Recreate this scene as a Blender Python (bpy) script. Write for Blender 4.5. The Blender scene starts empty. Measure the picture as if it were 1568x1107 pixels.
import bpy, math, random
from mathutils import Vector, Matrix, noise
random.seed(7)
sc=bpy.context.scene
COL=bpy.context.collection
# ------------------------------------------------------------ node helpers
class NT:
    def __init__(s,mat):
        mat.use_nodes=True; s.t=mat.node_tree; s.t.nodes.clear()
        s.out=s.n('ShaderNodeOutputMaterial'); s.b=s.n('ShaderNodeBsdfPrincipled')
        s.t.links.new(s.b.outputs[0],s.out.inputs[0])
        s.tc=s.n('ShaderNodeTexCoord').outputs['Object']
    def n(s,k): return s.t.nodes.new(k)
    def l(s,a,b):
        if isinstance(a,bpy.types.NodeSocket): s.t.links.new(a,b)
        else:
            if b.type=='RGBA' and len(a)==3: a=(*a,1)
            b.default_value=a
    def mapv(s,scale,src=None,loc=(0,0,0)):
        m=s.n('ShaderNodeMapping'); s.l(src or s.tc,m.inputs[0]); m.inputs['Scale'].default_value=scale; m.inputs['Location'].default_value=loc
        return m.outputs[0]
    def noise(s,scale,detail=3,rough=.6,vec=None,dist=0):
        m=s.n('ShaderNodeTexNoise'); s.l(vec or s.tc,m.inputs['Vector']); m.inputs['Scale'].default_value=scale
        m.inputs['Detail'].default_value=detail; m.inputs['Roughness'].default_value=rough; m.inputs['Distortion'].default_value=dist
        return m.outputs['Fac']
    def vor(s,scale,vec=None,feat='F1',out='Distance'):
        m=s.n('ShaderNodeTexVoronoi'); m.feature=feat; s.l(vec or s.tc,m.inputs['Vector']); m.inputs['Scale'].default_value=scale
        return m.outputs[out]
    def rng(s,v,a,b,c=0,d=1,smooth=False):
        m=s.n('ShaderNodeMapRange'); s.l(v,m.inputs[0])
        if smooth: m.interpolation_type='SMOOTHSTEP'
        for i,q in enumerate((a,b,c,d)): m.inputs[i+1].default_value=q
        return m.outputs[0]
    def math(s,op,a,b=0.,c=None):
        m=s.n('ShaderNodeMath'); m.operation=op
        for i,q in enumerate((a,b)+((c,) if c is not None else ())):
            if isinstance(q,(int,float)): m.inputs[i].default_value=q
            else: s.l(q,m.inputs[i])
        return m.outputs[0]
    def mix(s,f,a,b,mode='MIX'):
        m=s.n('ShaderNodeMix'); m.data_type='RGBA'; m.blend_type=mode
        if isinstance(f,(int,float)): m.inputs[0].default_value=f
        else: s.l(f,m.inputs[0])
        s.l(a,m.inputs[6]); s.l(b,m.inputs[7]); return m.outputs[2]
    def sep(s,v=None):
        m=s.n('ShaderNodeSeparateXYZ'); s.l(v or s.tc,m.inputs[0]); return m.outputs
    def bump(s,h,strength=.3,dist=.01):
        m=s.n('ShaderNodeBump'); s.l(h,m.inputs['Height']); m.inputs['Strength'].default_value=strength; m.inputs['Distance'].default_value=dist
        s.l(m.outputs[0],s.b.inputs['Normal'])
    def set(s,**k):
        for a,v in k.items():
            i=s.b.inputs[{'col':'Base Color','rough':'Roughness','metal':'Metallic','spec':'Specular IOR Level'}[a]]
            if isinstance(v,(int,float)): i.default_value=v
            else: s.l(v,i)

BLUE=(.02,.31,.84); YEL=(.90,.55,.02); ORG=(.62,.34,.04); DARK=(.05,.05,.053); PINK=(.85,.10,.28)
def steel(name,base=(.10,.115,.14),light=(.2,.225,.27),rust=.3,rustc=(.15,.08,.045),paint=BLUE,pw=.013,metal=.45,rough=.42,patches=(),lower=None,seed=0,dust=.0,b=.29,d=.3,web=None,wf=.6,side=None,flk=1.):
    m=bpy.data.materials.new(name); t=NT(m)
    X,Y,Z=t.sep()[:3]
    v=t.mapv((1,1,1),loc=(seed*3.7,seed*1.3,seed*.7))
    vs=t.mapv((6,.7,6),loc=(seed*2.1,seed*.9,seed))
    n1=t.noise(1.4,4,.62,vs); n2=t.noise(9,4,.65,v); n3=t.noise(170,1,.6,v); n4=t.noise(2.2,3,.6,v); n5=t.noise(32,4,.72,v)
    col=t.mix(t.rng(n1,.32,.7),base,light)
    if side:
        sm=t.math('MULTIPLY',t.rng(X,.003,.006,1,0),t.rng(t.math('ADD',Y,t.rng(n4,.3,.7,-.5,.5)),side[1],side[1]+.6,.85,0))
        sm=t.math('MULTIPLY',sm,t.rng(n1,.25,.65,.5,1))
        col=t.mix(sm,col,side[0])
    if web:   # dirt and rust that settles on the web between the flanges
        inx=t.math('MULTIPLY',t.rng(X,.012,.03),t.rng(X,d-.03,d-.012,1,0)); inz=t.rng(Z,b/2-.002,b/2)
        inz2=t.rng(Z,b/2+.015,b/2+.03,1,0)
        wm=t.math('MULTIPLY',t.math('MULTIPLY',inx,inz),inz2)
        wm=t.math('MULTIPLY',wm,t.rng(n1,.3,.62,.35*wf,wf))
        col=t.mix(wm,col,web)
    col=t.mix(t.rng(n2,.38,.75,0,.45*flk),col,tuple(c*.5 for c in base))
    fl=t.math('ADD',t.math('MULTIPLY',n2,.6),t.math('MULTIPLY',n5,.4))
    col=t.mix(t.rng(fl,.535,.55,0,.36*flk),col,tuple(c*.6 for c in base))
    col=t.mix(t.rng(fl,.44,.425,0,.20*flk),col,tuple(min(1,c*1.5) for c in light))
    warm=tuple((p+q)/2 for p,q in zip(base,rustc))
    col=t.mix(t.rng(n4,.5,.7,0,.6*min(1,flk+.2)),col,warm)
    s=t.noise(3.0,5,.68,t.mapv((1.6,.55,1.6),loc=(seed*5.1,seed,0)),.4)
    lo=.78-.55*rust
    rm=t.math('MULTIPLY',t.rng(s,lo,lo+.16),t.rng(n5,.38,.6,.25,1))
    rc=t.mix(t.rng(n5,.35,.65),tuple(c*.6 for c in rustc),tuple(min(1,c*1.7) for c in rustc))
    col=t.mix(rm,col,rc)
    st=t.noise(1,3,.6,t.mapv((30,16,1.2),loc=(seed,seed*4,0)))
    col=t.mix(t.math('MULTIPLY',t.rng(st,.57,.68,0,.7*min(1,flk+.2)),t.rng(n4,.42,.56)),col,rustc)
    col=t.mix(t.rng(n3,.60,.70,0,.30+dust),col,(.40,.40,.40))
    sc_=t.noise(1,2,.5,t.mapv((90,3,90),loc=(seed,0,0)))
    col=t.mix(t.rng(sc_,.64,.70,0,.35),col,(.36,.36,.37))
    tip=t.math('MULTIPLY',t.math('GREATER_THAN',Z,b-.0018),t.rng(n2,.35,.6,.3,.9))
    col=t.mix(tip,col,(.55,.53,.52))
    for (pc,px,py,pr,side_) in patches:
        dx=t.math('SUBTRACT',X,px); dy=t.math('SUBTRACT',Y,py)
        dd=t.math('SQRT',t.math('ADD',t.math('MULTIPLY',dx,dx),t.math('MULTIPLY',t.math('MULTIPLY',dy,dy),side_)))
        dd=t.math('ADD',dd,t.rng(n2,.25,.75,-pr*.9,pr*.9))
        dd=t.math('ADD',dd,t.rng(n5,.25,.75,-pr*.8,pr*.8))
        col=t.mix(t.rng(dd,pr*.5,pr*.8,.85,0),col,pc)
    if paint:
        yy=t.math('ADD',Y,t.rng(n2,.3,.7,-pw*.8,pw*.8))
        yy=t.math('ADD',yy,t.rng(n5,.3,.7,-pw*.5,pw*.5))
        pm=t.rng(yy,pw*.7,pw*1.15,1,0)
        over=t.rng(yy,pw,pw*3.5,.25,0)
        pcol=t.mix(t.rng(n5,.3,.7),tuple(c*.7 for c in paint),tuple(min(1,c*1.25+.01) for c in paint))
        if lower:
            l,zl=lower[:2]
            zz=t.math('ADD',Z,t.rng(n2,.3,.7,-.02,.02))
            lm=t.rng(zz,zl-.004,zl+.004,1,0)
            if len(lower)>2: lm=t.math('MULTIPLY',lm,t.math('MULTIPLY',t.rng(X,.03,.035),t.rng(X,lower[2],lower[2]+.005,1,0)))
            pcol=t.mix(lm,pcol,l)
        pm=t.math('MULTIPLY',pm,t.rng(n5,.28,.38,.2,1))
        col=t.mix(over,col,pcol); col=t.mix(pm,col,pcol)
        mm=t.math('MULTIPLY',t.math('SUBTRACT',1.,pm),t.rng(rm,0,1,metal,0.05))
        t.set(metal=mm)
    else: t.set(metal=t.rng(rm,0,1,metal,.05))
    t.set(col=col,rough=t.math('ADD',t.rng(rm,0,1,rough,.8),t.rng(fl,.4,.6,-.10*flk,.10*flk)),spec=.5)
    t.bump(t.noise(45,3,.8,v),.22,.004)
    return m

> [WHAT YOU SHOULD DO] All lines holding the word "scene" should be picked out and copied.

> [RESULT FOR THIS TASK]
Recreate this scene as a Blender Python (bpy) script. Write for Blender 4.5. The Blender scene starts empty. Measure the picture as if it were 1568x1107 pixels.
sc=bpy.context.scene